### Task brief
Gather all lines from the material that contain "scene".

### Data
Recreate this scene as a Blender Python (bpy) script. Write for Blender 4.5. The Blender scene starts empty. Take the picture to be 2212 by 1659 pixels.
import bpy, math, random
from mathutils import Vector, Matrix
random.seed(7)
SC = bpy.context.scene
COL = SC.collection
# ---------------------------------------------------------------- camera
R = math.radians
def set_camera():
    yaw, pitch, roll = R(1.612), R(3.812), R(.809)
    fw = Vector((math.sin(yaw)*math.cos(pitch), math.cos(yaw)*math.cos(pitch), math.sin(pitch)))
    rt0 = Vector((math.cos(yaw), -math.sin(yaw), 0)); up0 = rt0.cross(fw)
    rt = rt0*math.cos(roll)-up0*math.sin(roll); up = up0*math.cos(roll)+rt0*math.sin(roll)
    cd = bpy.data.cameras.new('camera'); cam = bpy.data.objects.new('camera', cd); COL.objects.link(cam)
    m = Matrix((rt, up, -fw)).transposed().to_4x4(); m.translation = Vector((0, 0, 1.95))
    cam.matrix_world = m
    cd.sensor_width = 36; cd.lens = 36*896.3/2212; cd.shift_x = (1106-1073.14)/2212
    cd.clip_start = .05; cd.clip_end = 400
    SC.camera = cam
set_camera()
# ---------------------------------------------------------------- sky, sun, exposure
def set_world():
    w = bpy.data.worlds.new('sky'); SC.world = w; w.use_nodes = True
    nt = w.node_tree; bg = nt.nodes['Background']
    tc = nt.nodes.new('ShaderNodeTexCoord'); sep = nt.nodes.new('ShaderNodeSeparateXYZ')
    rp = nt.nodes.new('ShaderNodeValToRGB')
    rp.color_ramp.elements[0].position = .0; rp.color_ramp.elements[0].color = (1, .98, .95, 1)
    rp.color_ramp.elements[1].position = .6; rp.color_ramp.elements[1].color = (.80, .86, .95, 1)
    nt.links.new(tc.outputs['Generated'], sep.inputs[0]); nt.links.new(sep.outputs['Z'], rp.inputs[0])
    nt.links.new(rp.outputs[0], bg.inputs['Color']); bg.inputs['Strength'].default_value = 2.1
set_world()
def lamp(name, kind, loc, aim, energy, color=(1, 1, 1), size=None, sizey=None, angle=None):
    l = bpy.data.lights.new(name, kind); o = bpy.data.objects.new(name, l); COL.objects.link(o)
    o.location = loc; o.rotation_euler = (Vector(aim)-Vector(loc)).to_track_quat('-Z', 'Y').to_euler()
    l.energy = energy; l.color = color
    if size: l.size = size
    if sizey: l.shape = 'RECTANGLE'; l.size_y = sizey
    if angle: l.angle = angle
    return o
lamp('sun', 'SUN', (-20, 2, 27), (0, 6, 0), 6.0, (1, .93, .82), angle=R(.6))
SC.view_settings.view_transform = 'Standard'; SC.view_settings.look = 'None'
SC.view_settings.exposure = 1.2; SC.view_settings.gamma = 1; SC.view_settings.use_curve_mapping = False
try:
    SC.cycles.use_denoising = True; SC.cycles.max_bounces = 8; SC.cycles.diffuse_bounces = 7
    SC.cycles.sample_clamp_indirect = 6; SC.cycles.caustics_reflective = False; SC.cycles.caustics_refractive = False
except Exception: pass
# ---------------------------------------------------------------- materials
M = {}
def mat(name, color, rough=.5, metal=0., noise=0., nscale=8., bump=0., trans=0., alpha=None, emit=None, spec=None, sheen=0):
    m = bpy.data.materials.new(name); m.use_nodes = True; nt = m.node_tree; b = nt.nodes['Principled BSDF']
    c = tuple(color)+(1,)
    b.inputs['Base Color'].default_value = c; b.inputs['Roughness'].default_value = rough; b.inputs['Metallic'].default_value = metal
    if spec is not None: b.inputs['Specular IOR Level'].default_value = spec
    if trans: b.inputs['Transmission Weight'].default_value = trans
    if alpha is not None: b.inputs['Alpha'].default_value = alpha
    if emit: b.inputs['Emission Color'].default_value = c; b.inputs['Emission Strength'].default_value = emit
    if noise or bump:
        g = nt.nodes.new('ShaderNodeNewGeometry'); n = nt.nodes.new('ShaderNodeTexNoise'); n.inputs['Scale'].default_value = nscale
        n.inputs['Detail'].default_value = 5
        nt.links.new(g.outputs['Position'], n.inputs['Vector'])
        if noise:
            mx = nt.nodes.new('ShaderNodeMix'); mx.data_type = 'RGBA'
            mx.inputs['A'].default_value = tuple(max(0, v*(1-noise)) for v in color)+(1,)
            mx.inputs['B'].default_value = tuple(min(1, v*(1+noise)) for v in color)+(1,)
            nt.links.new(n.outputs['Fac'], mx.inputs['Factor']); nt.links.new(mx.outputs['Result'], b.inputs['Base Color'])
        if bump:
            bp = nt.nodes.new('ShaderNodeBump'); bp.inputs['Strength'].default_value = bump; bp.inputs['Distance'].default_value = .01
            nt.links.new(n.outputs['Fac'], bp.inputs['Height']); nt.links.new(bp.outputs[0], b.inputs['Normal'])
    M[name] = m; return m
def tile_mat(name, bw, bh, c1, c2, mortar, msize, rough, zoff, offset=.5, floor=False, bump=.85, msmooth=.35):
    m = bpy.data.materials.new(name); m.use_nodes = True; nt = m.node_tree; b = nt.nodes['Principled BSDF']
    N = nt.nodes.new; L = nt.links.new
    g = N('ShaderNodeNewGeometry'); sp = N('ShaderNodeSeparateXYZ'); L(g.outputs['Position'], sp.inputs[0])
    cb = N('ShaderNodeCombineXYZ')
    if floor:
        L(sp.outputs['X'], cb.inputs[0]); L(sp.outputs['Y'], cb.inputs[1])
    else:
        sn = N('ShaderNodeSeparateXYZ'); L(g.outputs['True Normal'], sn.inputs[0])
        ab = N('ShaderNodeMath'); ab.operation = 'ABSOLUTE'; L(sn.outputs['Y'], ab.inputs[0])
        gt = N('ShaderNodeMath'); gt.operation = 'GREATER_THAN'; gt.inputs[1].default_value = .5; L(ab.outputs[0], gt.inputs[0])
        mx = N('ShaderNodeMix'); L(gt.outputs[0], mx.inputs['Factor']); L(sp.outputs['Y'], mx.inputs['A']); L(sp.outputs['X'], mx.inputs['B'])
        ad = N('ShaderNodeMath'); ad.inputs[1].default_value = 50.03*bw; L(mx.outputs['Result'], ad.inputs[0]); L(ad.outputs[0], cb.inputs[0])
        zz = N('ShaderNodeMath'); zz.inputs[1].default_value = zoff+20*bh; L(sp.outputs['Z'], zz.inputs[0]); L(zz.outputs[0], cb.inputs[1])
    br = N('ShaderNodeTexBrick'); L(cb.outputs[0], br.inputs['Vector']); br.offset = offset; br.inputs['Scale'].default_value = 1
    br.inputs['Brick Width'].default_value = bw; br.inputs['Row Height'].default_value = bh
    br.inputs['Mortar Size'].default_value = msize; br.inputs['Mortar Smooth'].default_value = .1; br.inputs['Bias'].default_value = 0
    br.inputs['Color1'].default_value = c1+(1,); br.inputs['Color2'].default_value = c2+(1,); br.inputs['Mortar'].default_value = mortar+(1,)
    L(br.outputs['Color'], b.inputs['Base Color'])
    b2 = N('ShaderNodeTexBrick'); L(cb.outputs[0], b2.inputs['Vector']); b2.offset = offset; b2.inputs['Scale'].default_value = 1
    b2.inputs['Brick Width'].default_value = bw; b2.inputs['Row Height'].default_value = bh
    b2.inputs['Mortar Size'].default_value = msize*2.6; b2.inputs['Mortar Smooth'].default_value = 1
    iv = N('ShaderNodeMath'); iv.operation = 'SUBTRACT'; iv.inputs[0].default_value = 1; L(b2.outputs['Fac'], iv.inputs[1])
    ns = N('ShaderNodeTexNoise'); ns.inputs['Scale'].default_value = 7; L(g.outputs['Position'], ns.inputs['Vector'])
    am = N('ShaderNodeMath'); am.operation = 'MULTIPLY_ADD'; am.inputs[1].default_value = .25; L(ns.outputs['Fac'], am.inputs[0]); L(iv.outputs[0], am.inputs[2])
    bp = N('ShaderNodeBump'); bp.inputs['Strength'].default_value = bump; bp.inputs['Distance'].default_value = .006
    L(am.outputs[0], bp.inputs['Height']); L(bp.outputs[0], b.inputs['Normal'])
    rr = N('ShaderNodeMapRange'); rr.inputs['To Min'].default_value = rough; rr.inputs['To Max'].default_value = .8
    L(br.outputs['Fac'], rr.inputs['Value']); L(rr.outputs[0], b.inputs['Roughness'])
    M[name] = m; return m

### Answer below
Recreate this scene as a Blender Python (bpy) script. Write for Blender 4.5. The Blender scene starts empty. Take the picture to be 2212 by 1659 pixels.
SC = bpy.context.scene